Cameron was “talking about a dialogue when the main leaders of the opposition and human rights activists are still in prison under heavy sentences many of them having received life sentences,” the Lib Dem peer said,

This, he said, was “even though the king agreed to implement the recommendations of the Bissiouni Commission, which included the release of all the political prisoners.”

“So far I am not satisfied with the reaction by the British government both to the Bissiouni report and independent report that was produced by many non-governmental organisations in Bahrain,” he added.

At the seminar, Avebury suggested that the commission, ordered by the king back in June, was aimed to remove international pressure to stop torture, arbitrary detention, extra-judicial killing and dismissal of workers in Bahrain.

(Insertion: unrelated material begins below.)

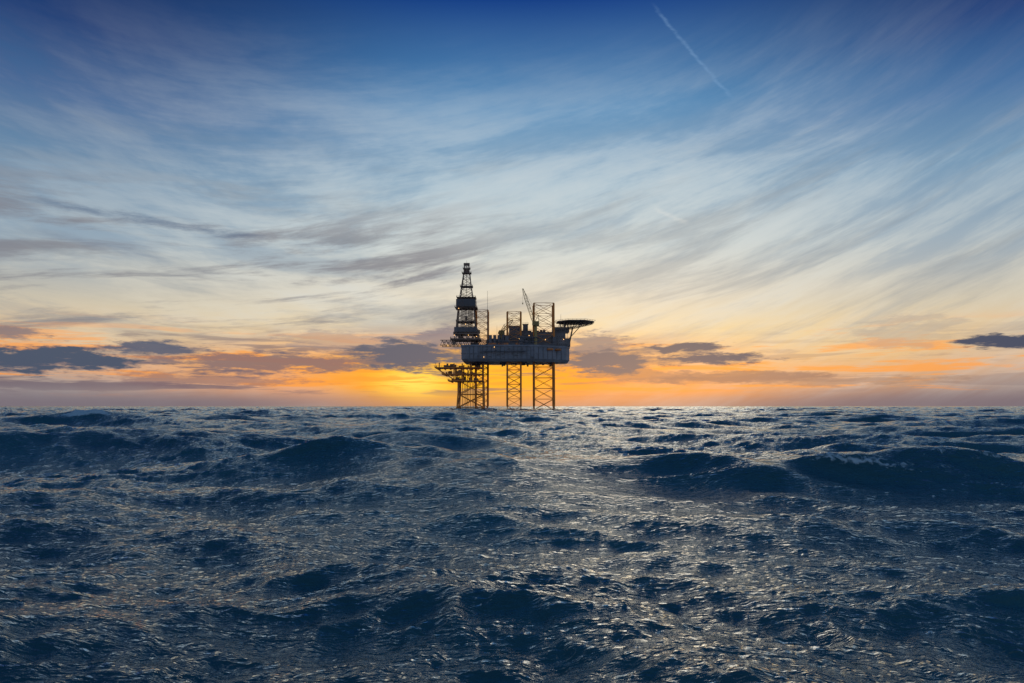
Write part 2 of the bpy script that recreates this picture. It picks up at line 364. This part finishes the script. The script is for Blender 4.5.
for n_,(cx,cy,h,top) in enumerate(legs):
    p=Part(); bays=int((top+14)/(h*1.05)); p.tower(cx,cy,-14,top,h,h,bays,.6 if h>8 else .5,.26 if h>8 else .22,'X')
    for i in range(bays+1):
        z=-14+(top+14)*i/bays; p.beam((cx-h,cy,z),(cx,cy+h,z),.15,4); p.beam((cx+h,cy,z),(cx,cy-h,z),.15,4)
    for q in ((-1,-1),(1,-1),(1,1),(-1,1)):
        p.box(cx+q[0]*h-.85,cx+q[0]*h+.85,cy+q[1]*h-.12,cy+q[1]*h+.12,0,top-.5)
    p.done("leg_%d"%(n_+1),M_leg,rig)
    p=Part()
    for q in ((-1,-1),(1,-1),(1,1),(-1,1)):
        X=cx+q[0]*(h+.4);Y=cy+q[1]*(h+.4); p.box(X-2,X+2,Y-2,Y+2,59,68,.4)
        p.box(X-2.4,X+2.4,Y-2.4,Y+2.4,63,63.5)
    p.box(cx-h-2.2,cx+h+2.2,cy-h-2.2,cy-h-.6,59,61.5)
    p.done("jack_house_%d"%(n_+1),M_grey,rig)
p=Part()
for Y in (-9,9):
    p.box(-74,-8,Y-.8,Y+.8,60,60.6); p.box(-74,-8,Y-.8,Y+.8,65,65.6)
    for X in np.arange(-74,-8,4): p.beam((X,Y,60.3),(X+2,Y,65.3),.25,4); p.beam((X+2,Y,65.3),(X+4,Y,60.3),.25,4)
p.box(-64,-34,-12,12,65.7,67)
p.box(-60,-36,-12,12,71.2,72.4)
for X in (-60,-54,-48,-42,-36.4):
    for Y in (-11.6,11.6): p.beam((X,Y,67),(X,Y,71.2),.4,5)
for X in (-60,-54,-48,-42): p.beam((X,-11.6,67),(X+6,-11.6,71.2),.25,4)
p.rail([(-64,-12),(-34,-12)],67,1.5,.1); p.rail([(-64,-12),(-64,12)],67,1.5,.1); p.rail([(-60,-12),(-36,-12)],72.4,1.5,.1)
p.box(-66,-52,-14,-12.1,61,61.4); p.rail([(-66,-14),(-52,-14)],61.4,1.5,.1)
for k in range(26):
    X=random.uniform(-63,-38);Y=random.uniform(-12,8); z=random.choice([67.02,61,72.42]); p.box(X,X+random.uniform(1,4),Y,Y+3,z,z+random.uniform(1.5,4))
p.done("cantilever",M_lat,rig)
p=Part(); D=-49
p.tower(D,0,72.4,98,10,7.8,4,.5,.26,'X')
p.tower(D,0,98,108,7.8,7,2,.45,.25,'X')
p.tower(D,0,108,134,6.6,2.9,5,.42,.22,'X')
for z,h in ((84,9.8),(98,11),(108.3,9.5),(120,6.2),(134,4.6),(138.6,3.6)):
    p.box(D-h,D+h,-h,h,z,z+.45); q=[(D-h,-h),(D+h,-h),(D+h,h),(D-h,h),(D-h,-h)]; p.rail(q,z+.45,1.3,.09,1.8)
p.tower(D,0,134.4,143,2.6,2.2,2,.4,.2,'X'); p.box(D-3,D+3,-2,2,142.4,144.6); p.beam((D,0,144),(D,0,147.5),.14,4)
p.box(D-2,D+2,-1.2,1.2,134.5,137.6)
p.box(D-1.3,D+1.3,-1,1,101,105); p.beam((D,0,60),(D,0,134),.22,5); p.box(D-1,D+1,-1,1,86,90.5)
for k in range(18): p.beam((D-6+.35*k,4,73),(D-6+.35*k,3.6,103),.13,4); p.beam((D+1+.3*k,5,73),(D+1+.3*k,4.4,103),.13,4)
for k in range(3): p.beam((D-9+k*.3,-9.5,72),(D-7.6+k*.3,-8,98),.15,4)
p.beam((D+10.2,-6,73),(D+3.6,-2,134),.35,4)
p.done("derrick",M_lat,rig)
p=Part()
def ww(h,z0,z1):
    p.box(D-h,D+h,-h-.12,-h,z0,z1); p.box(D-h,D+h,h,h+.12,z0,z1); p.box(D-h-.14,D-h-.02,-h,h,z0,z1); p.box(D+h+.02,D+h+.14,-h,h,z0,z1)
ww(9.6,99.2,106.6); ww(11.2,73.2,78.2)
for X in np.arange(D-9.4,D+9.6,1.6): p.box(X,X+.25,-10,-9.73,99.2,106.6)
p.done("derrick_windwall",M_grey,rig)
p=Part()
for k in range(60):
    X=random.uniform(-28,50); Y=random.uniform(-26,22)
    if X>16 and abs(Y)>13: continue
    p.box(X,X+random.uniform(2,7),Y,Y+random.uniform(2,5),59.02,59+random.uniform(2,9))
for k in range(10):
    X=random.uniform(-26,14); z=60+random.uniform(0,7); p.beam((X,-27,z),(X+random.uniform(6,16),-27,z),.35,6)
for k in range(5): X=-24+k*4.2; p.beam((X,-22,59),(X,-22,69),1.5,10)
p.beam((-27,-20,59),(-27,-20,113),.32,5,.1); p.beam((-29,-20,75),(-25,-20,75),.12,4)
for X,t in ((3,88),(12,84),(38,98),(52,86),(-8,82),(-18,80)): p.beam((X,-8,60),(X,-8,t),.22,4,.1)
p.done("deck_machinery",M_grey,rig)
p=Part()
for k in range(9):
    X=random.uniform(-28,16); Y=random.uniform(-28,-24); p.box(X,X+4.2,Y,Y+1.9,59.04,61)
for X in (34,42): 
    Y=-30+18*(X-18)/32-2.2; p.beam((X-2.2,Y,55),(X+2.2,Y,55),1.1,8); p.beam((X-2.2,Y,55),(X-3.1,Y,55.1),1.1,8,.3); p.beam((X+2.2,Y,55),(X+3.1,Y,55.1),1.1,8,.3)
p.done("containers_and_lifeboats",M_or,rig)
p=Part()
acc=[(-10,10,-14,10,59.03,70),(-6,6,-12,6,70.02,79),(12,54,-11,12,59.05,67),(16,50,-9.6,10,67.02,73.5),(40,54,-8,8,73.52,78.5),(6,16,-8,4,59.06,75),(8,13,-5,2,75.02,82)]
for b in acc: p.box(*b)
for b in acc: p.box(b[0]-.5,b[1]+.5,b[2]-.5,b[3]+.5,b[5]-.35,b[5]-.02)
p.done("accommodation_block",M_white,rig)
p=Part()
for b in acc:
    z=b[4]+1.6
    while z+1.2<b[5]-.6:
        X=b[0]+.9
        while X+1<b[1]-.4:
            if random.random()<.85: p.box(X,X+.9,b[2]-.06,b[2]+.02,z,z+.9)
            X+=1.9
        z+=3.1
p.done("accommodation_windows",M_win,rig)
p=Part()
for b in acc: p.rail([(b[0]-.4,b[2]-.4),(b[1]+.4,b[2]-.4)],b[5],1.3,.09,2)
for k in range(7):
    X=random.uniform(16,48); p.box(X,X+2.4,-7,-4,73.54,73.5+random.uniform(1.5,4))
p.beam((46,-3,78.5),(46,-3,92),.25,5,.1); p.beam((50,0,78.5),(50,0,82),.8,8); 
p.done("accommodation_fittings",M_grey,rig)
p=Part(); hc=(60,-4); hr=19.5
oc=[(hc[0]+hr*math.cos(math.pi/8+i*math.pi/4),hc[1]+hr*math.sin(math.pi/8+i*math.pi/4)) for i in range(8)]
p.prism(oc,83.2,84.2)
o2=[(hc[0]+(x_-hc[0])*1.09,hc[1]+(y_-hc[1])*1.09) for x_,y_ in oc]
for i in range(8):
    a,b=oc[i],oc[(i+1)%8]; c,d=o2[i],o2[(i+1)%8]
    p.beam((c[0],c[1],84.9),(d[0],d[1],84.9),.14,4)
    for t in (0,.25,.5,.75): p.beam((a[0]+(b[0]-a[0])*t,a[1]+(b[1]-a[1])*t,83.6),(c[0]+(d[0]-c[0])*t,c[1]+(d[1]-c[1])*t,84.9),.12,4)
for Y in (-16,-10,-4,2,8):
    hw=hr*.95 if abs(Y+4)<7 else hr*.72
    x0=hc[0]-hw; x1=hc[0]+hw; n=10
    zb=lambda X:83.2-7*max(0,min(1,(x1-X)/(x1-x0)))**.8-.6
    for k in range(n):
        a=x0+(x1-x0)*k/n; b=x0+(x1-x0)*(k+1)/n
        p.beam((a,Y,zb(a)),(b,Y,zb(b)),.25,4); p.beam((a,Y,zb(a)),(b,Y,83.2),.18,4); p.beam((b,Y,zb(b)),(b,Y,83.2),.18,4); p.beam((a,Y,83),(b,Y,83),.25,4)
for X in (45,52,60,68):
    p.beam((X,-18,82.6),(X,10,82.6),.3,4)
for Y in (-9,-1,6): p.beam((53,Y*.8,66),(66,Y,80.5),.4,5); p.beam((50,Y*.8,73),(56,Y,79),.35,5); p.beam((54,Y*.8,60),(58,Y,79),.3,5)
p.done("helideck",M_lat,rig)
def crane(name,bx,by,z0,z1,tip,par):
    p=Part(); p.beam((bx,by,z0),(bx,by,z1),1.5,10); p.box(bx-2.6,bx+3.4,by-2.2,by+2.2,z1,z1+4.6); p.box(bx-3.4,bx-.6,by-3.6,by-2.25,z1+.4,z1+3.2)
    base=Vector((bx-1,by,z1+1.2)); tp=Vector(tip); d=(tp-base); n=11; yv=Vector((0,1,0)); up=d.normalized().cross(yv)
    def sec(t):
        h=1.3*min(1,.35+t*4,(1-t)*3+.3); o=base+d*t; return [o+yv*h+up*h,o-yv*h+up*h,o-yv*h-up*h,o+yv*h-up*h]
    for k in range(n):
        A_=sec(k/n);B_=sec((k+1)/n)
        for q in range(4): p.beam(A_[q],B_[q],.24,4); p.beam(A_[q],B_[(q+1)%4],.14,4); p.beam(A_[q],A_[(q+1)%4],.14,4)
    ap=Vector((bx+3,by,z1+11)); 
    for Y in (-1.8,1.8): p.beam((bx-.5,by+Y,z1+4.6),ap,.3,4); p.beam((bx+3.2,by+Y,z1+4.6),ap,.3,4)
    p.beam(ap,tp,.1,4); p.beam(ap,base+d*.7,.1,4); p.beam(tp,tp-Vector((0,0,14)),.1,4); p.box(tp.x-.5,tp.x+.5,by-.4,by+.4,tp.z-15.5,tp.z-14)
    p.done(name,M_yel,par)
crane("crane_1",20,-21,59,78,(7.5,-21,115),rig)
crane("crane_2",-14,24,59,74,(-2,24,90),rig)
p=Part()
for (X,Y,z) in [(-60,-12.3,70),(-46,-12.3,70),(-38,-12.4,68.6),(-49,-11.6,81),(-56,-9.9,97),(-20,-30.6,56.6),(4,-14.6,66),(14,-8.6,70),(30,-11.7,65.6),(48,-11.7,65.8),(-66,-14.3,60),(-30,-30.6,47)]:
    p.box(X-.25,X+.25,Y-.3,Y+.1,z-.2,z+.2)
p.done("work_lamps",M_lamp,rig)
wp_=bpy.data.objects.new("wellhead_platform",None); scene.collection.objects.link(wp_); wp_.location=rig.location
p=Part()
for x0,x1,z in ((-79,-31,37.5),(-72,-31,31),(-66,-31,24.5)):
    p.box(x0,x1,-14,12,z,z+.9)
    p.rail([(x0,-14),(x1,-14)],z+.9,1.4,.1,2.2); p.rail([(x0,-14),(x0,12)],z+.9,1.4,.1,2.2)
    for X in np.arange(x0+3,x1,5.5): p.box(X,X+.5,-13.6,11.6,z-1.1,z-.02)
for X in (-60,-52,-44,-32):
    for Y in (-12,10): p.beam((X,Y,24),(X,Y,42),.6,6)
for X in (-60,-52,-44): p.beam((X,-12,25),(X+8,-12,37),.3,4); p.beam((X+8,-12,25),(X,-12,37),.3,4)
p.beam((-78,-13,37.5),(-60,-13,26),.4,5); p.beam((-78,11,37.5),(-60,11,26),.4,5)
p.done("decks",M_leg,wp_)
p=Part()
for k in range(46):
    lv=random.choice([(25.42,-64,4.5),(31.92,-70,4.5),(38.42,-74,4)]); X=random.uniform(lv[1],-36); Y=random.uniform(-12,6)
    p.box(X,X+random.uniform(1,4.5),Y,Y+3,lv[0],lv[0]+random.uniform(1,lv[2]))
for k in range(12): X=-57+k*1.6; p.beam((X,-2,-10),(X,-2,30),.32,5)
p.beam((-77,-10,38),(-79,-10,43),.2,4); p.beam((-75,-8,38),(-75,-8,43),.5,6)
p.done("equipment",M_dark,wp_)
p=Part()
def jc(t):
    z=24.5-38.5*t; e_=2.5*t
    return [(-55-e_,-11-e_,z),(-31.5+e_*.3,-11-e_,z),(-31.5+e_*.3,9+e_,z),(-55-e_,9+e_,z)]
N_=3
for i_ in range(N_):
    A_=jc(i_/N_);B_=jc((i_+1)/N_)
    for q in range(4):
        n_=(q+1)%4; p.beam(A_[q],B_[q],.8,8); p.beam(B_[q],B_[n_],.38,6); p.beam(A_[q],B_[n_],.36,6); p.beam(A_[n_],B_[q],.36,6)
for X in (-47,-39): p.beam((X,-11,25),(X,-11.5,-14),.5,6)
p.done("jacket",M_leg,wp_)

He told that he was not hopeful that reforms being carried out after observing repeated failures by the Bahraini authority to bring about democratic change for the past 20 years.

“We have a cycle. We go round in circle with unrest leading to some minor apparent concessions and as soon as the fuss has died down they are reversed,” the British peer said.

“We go back to square one, that's happened several times during my observation of Bahrain since the early 90s, so I believe that unless we get political reform in the direction of human rights and democracy we are never going to get human rights involving Bahrain,” he said.

“I believe the precondition for reforms is political reform,” Avebury emphasised.